In the end, the Grand Duke’s visit was something of a disappointment. He walked around smoking a cigar and worse, did it in front of ladies. There was a great deal of tut-tuting and a rumor that the Grand Duke never closed the deal with Ms. Thompson after getting diverted by a professional rival named Lotta Crabtree. (There is no good reason to subject that last bit to the indignity of fact-checking.)  

By that point, the proverbial King Cake was already in the oven. But Mardi Gras is never really done. Even in relatively liberal New Orleans, once the whites adopted the alluring and otherworldly elements of the cabildos, they barred the blacks from the party. The Freedmen then organized themselves into tribes not built on the fantasy of the old world, but in homage to the new. They called themselves the Mardi Gras Indians out of respect to the put-upon Native Americans who hid so many slaves during their first dashes to freedom. Their colorful parades — once an excuse for gang violence — have become elaborate dance-offs that push the limits of “peacocking” and color photography.

Through it all, there is the scent of the ancient wafting through the modern: Ancient voodoo symbols like the Bone Man march alongside political commentary like “Chocolate City.”

 
 
 
Photos by Steve Mann

Photos by Steve Mann

 
 
 

It’s as astute as it is absurd, but that inversion of reality is the heart of the American Carnival.

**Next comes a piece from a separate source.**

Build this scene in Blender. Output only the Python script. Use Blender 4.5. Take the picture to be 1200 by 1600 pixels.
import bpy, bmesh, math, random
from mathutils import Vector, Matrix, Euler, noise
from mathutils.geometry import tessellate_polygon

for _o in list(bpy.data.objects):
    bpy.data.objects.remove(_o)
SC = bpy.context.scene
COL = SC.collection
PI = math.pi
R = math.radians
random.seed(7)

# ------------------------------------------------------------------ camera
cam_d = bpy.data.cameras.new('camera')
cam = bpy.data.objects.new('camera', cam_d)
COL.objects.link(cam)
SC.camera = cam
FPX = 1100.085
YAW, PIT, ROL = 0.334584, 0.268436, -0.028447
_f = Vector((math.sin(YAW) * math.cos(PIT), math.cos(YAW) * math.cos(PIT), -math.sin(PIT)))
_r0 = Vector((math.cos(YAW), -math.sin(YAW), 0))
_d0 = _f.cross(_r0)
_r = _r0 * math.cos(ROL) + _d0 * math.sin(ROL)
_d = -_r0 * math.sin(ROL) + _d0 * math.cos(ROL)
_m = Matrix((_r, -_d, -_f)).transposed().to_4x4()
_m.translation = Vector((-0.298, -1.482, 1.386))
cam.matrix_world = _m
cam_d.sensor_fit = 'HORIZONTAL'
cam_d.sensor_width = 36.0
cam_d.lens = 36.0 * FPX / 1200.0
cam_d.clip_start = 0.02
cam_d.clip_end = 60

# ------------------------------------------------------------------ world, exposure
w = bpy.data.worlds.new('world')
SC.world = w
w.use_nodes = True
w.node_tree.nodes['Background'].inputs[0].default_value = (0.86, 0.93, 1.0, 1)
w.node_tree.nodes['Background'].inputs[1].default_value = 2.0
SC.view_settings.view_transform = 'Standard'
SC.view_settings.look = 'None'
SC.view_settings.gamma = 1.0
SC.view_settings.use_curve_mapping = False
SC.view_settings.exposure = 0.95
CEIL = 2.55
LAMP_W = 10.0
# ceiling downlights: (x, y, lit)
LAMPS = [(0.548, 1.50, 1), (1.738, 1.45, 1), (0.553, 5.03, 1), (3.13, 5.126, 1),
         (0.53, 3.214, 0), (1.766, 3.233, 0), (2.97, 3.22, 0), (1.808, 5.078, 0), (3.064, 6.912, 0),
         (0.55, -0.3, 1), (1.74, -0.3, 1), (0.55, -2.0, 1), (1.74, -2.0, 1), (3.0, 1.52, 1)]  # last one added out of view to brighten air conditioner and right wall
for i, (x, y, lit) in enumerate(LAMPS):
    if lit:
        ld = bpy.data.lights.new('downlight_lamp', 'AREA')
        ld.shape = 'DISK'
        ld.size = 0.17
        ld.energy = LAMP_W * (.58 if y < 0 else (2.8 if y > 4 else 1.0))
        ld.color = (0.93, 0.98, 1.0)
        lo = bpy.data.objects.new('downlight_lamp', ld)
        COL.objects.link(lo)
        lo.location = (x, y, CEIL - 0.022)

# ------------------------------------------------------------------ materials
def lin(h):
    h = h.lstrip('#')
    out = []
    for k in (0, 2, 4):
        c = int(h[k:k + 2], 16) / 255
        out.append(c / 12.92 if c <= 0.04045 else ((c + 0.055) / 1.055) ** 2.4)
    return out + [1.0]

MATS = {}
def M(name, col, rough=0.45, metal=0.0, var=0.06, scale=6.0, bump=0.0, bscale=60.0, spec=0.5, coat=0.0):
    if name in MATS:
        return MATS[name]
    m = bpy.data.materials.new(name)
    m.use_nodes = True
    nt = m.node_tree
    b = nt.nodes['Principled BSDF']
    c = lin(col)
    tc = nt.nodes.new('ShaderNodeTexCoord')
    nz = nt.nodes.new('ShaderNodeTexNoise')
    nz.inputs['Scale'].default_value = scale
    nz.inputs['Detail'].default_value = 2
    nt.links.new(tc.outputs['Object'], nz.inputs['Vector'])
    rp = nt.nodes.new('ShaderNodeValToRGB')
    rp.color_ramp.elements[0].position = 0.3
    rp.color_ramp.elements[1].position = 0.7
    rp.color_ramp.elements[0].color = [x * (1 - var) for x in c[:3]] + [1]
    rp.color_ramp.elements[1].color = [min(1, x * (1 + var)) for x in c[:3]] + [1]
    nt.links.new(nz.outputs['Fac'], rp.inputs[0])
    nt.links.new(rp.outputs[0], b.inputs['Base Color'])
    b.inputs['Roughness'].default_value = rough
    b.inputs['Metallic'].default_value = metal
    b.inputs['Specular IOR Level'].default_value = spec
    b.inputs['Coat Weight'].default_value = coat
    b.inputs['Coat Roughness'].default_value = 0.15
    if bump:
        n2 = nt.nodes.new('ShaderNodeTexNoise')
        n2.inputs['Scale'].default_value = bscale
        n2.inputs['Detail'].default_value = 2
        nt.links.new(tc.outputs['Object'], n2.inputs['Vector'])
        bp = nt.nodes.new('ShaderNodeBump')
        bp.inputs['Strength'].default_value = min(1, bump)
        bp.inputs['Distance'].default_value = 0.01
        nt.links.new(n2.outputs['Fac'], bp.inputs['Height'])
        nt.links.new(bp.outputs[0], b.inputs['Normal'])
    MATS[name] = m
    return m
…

Our Mardi Gras is about as French as crawfish étouffée: It’s got the name, and the general principles are there, but the ingredients and methodology are a mash-up of overlapping cultures and local ingredients. It is the fantasy of heritage seen through a funhouse mirror. It is a Gumbo Ya Ya – everyone speaking at once to create a new sound that is nearly impossible to fully understand. The party never surges in commemoration of good fortune, but in the wake of tragedy – to celebrate making it to the other side of starvation, a yellow fever epidemic, the shackles of slavery, a civil war, a depression or a biblical wall of dirty water.

Carnival is a celebration of the elation we feel — not when things are great, but when we survive as the world comes unhinged.